# STORED DATA
▶
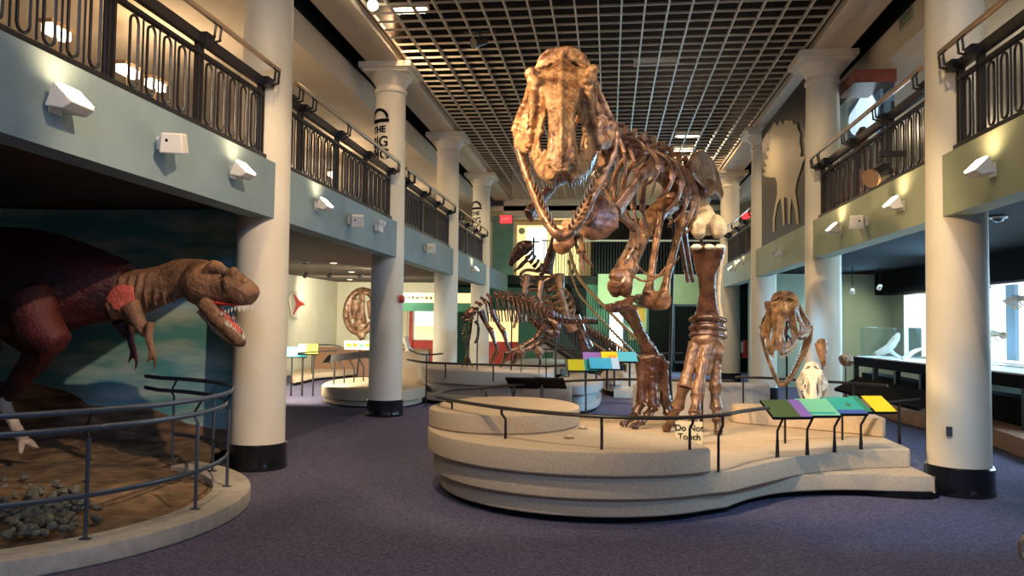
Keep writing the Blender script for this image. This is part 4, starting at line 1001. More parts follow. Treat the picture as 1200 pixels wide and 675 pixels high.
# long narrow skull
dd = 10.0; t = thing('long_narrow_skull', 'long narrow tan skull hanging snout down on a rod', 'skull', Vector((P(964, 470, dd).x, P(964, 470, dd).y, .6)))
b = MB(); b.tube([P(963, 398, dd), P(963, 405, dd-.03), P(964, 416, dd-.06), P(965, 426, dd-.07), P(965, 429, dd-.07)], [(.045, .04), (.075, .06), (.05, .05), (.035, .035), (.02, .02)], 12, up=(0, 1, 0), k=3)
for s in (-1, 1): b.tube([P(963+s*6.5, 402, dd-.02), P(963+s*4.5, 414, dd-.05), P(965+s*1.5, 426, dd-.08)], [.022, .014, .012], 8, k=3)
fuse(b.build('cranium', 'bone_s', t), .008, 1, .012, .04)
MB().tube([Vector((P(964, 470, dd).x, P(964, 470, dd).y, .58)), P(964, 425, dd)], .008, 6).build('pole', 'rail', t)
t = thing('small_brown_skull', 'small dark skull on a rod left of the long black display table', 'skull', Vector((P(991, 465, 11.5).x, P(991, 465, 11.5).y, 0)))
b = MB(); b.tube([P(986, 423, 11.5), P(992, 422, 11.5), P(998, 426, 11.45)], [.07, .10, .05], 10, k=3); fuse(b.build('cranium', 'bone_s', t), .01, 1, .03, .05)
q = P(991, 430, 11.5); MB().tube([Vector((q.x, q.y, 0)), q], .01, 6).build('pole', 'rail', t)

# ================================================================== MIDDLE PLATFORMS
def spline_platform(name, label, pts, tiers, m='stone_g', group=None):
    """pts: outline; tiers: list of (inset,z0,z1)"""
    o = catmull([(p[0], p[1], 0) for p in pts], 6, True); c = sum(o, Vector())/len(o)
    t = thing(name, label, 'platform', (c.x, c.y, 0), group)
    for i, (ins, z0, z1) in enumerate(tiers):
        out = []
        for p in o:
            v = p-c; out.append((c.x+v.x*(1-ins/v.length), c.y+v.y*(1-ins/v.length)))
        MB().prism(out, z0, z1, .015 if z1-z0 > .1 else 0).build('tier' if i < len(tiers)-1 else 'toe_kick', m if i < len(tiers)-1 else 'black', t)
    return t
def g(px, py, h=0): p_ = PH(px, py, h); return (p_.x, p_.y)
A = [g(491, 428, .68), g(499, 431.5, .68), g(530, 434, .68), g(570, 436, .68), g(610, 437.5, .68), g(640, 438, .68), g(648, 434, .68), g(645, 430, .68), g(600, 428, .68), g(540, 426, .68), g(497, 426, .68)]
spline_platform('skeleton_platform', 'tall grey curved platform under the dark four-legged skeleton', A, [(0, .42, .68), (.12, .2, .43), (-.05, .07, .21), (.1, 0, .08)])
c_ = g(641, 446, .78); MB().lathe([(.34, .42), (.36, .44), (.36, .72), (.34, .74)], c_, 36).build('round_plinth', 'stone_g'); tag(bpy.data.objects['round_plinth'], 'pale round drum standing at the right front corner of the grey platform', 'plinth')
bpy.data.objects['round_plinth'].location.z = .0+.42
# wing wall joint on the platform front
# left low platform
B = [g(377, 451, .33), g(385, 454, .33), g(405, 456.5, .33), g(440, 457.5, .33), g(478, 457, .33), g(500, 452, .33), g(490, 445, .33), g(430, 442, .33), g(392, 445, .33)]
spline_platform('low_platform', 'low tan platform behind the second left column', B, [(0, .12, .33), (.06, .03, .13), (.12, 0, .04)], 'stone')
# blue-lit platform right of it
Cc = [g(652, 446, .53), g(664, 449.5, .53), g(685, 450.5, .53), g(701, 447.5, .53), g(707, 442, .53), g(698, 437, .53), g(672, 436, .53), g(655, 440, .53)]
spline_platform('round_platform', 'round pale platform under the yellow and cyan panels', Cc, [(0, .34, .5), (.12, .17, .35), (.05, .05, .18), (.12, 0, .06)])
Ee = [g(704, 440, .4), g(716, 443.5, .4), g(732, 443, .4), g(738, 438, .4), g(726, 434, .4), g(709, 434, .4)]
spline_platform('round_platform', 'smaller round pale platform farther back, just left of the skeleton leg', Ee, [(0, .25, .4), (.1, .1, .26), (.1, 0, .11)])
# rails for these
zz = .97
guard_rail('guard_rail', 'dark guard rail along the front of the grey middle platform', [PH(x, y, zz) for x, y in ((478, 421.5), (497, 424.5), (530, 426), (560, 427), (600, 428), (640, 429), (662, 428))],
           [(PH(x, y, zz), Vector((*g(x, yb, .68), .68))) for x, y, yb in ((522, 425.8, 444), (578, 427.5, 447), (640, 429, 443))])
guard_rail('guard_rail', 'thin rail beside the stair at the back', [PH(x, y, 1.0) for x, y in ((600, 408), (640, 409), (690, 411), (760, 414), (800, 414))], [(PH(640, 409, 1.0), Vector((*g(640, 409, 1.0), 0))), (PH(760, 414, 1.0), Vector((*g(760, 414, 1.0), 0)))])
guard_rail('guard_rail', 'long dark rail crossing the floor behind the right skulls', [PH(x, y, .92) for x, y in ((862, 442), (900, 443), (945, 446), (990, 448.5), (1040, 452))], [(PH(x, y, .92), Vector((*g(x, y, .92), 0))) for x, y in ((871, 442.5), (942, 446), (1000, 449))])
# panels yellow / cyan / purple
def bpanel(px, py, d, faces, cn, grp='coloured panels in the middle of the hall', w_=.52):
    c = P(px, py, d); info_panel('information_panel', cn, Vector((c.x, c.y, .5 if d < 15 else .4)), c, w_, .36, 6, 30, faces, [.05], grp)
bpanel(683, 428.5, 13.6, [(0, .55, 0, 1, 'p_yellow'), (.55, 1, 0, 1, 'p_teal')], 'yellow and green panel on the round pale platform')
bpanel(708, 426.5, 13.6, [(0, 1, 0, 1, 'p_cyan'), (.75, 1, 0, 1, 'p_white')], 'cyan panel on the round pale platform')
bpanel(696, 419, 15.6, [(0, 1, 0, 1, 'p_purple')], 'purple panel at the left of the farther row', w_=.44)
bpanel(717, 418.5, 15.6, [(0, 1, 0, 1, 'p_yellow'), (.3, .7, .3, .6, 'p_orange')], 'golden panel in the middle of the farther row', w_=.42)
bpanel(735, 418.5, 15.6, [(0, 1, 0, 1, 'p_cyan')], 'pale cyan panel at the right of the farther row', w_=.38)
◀
Pictures are excluded; copy all other data exactly as shown.

# EXERCISE OUTPUT
Keep writing the Blender script for this image. This is part 4, starting at line 1001. More parts follow. Treat the picture as 1200 pixels wide and 675 pixels high.
# long narrow skull
dd = 10.0; t = thing('long_narrow_skull', 'long narrow tan skull hanging snout down on a rod', 'skull', Vector((P(964, 470, dd).x, P(964, 470, dd).y, .6)))
b = MB(); b.tube([P(963, 398, dd), P(963, 405, dd-.03), P(964, 416, dd-.06), P(965, 426, dd-.07), P(965, 429, dd-.07)], [(.045, .04), (.075, .06), (.05, .05), (.035, .035), (.02, .02)], 12, up=(0, 1, 0), k=3)
for s in (-1, 1): b.tube([P(963+s*6.5, 402, dd-.02), P(963+s*4.5, 414, dd-.05), P(965+s*1.5, 426, dd-.08)], [.022, .014, .012], 8, k=3)
fuse(b.build('cranium', 'bone_s', t), .008, 1, .012, .04)
MB().tube([Vector((P(964, 470, dd).x, P(964, 470, dd).y, .58)), P(964, 425, dd)], .008, 6).build('pole', 'rail', t)
t = thing('small_brown_skull', 'small dark skull on a rod left of the long black display table', 'skull', Vector((P(991, 465, 11.5).x, P(991, 465, 11.5).y, 0)))
b = MB(); b.tube([P(986, 423, 11.5), P(992, 422, 11.5), P(998, 426, 11.45)], [.07, .10, .05], 10, k=3); fuse(b.build('cranium', 'bone_s', t), .01, 1, .03, .05)
q = P(991, 430, 11.5); MB().tube([Vector((q.x, q.y, 0)), q], .01, 6).build('pole', 'rail', t)

# ================================================================== MIDDLE PLATFORMS
def spline_platform(name, label, pts, tiers, m='stone_g', group=None):
    """pts: outline; tiers: list of (inset,z0,z1)"""
    o = catmull([(p[0], p[1], 0) for p in pts], 6, True); c = sum(o, Vector())/len(o)
    t = thing(name, label, 'platform', (c.x, c.y, 0), group)
    for i, (ins, z0, z1) in enumerate(tiers):
        out = []
        for p in o:
            v = p-c; out.append((c.x+v.x*(1-ins/v.length), c.y+v.y*(1-ins/v.length)))
        MB().prism(out, z0, z1, .015 if z1-z0 > .1 else 0).build('tier' if i < len(tiers)-1 else 'toe_kick', m if i < len(tiers)-1 else 'black', t)
    return t
def g(px, py, h=0): p_ = PH(px, py, h); return (p_.x, p_.y)
A = [g(491, 428, .68), g(499, 431.5, .68), g(530, 434, .68), g(570, 436, .68), g(610, 437.5, .68), g(640, 438, .68), g(648, 434, .68), g(645, 430, .68), g(600, 428, .68), g(540, 426, .68), g(497, 426, .68)]
spline_platform('skeleton_platform', 'tall grey curved platform under the dark four-legged skeleton', A, [(0, .42, .68), (.12, .2, .43), (-.05, .07, .21), (.1, 0, .08)])
c_ = g(641, 446, .78); MB().lathe([(.34, .42), (.36, .44), (.36, .72), (.34, .74)], c_, 36).build('round_plinth', 'stone_g'); tag(bpy.data.objects['round_plinth'], 'pale round drum standing at the right front corner of the grey platform', 'plinth')
bpy.data.objects['round_plinth'].location.z = .0+.42
# wing wall joint on the platform front
# left low platform
B = [g(377, 451, .33), g(385, 454, .33), g(405, 456.5, .33), g(440, 457.5, .33), g(478, 457, .33), g(500, 452, .33), g(490, 445, .33), g(430, 442, .33), g(392, 445, .33)]
spline_platform('low_platform', 'low tan platform behind the second left column', B, [(0, .12, .33), (.06, .03, .13), (.12, 0, .04)], 'stone')
# blue-lit platform right of it
Cc = [g(652, 446, .53), g(664, 449.5, .53), g(685, 450.5, .53), g(701, 447.5, .53), g(707, 442, .53), g(698, 437, .53), g(672, 436, .53), g(655, 440, .53)]
spline_platform('round_platform', 'round pale platform under the yellow and cyan panels', Cc, [(0, .34, .5), (.12, .17, .35), (.05, .05, .18), (.12, 0, .06)])
Ee = [g(704, 440, .4), g(716, 443.5, .4), g(732, 443, .4), g(738, 438, .4), g(726, 434, .4), g(709, 434, .4)]
spline_platform('round_platform', 'smaller round pale platform farther back, just left of the skeleton leg', Ee, [(0, .25, .4), (.1, .1, .26), (.1, 0, .11)])
# rails for these
zz = .97
guard_rail('guard_rail', 'dark guard rail along the front of the grey middle platform', [PH(x, y, zz) for x, y in ((478, 421.5), (497, 424.5), (530, 426), (560, 427), (600, 428), (640, 429), (662, 428))],
           [(PH(x, y, zz), Vector((*g(x, yb, .68), .68))) for x, y, yb in ((522, 425.8, 444), (578, 427.5, 447), (640, 429, 443))])
guard_rail('guard_rail', 'thin rail beside the stair at the back', [PH(x, y, 1.0) for x, y in ((600, 408), (640, 409), (690, 411), (760, 414), (800, 414))], [(PH(640, 409, 1.0), Vector((*g(640, 409, 1.0), 0))), (PH(760, 414, 1.0), Vector((*g(760, 414, 1.0), 0)))])
guard_rail('guard_rail', 'long dark rail crossing the floor behind the right skulls', [PH(x, y, .92) for x, y in ((862, 442), (900, 443), (945, 446), (990, 448.5), (1040, 452))], [(PH(x, y, .92), Vector((*g(x, y, .92), 0))) for x, y in ((871, 442.5), (942, 446), (1000, 449))])
# panels yellow / cyan / purple
def bpanel(px, py, d, faces, cn, grp='coloured panels in the middle of the hall', w_=.52):
    c = P(px, py, d); info_panel('information_panel', cn, Vector((c.x, c.y, .5 if d < 15 else .4)), c, w_, .36, 6, 30, faces, [.05], grp)
bpanel(683, 428.5, 13.6, [(0, .55, 0, 1, 'p_yellow'), (.55, 1, 0, 1, 'p_teal')], 'yellow and green panel on the round pale platform')
bpanel(708, 426.5, 13.6, [(0, 1, 0, 1, 'p_cyan'), (.75, 1, 0, 1, 'p_white')], 'cyan panel on the round pale platform')
bpanel(696, 419, 15.6, [(0, 1, 0, 1, 'p_purple')], 'purple panel at the left of the farther row', w_=.44)
bpanel(717, 418.5, 15.6, [(0, 1, 0, 1, 'p_yellow'), (.3, .7, .3, .6, 'p_orange')], 'golden panel in the middle of the farther row', w_=.42)
bpanel(735, 418.5, 15.6, [(0, 1, 0, 1, 'p_cyan')], 'pale cyan panel at the right of the farther row', w_=.38)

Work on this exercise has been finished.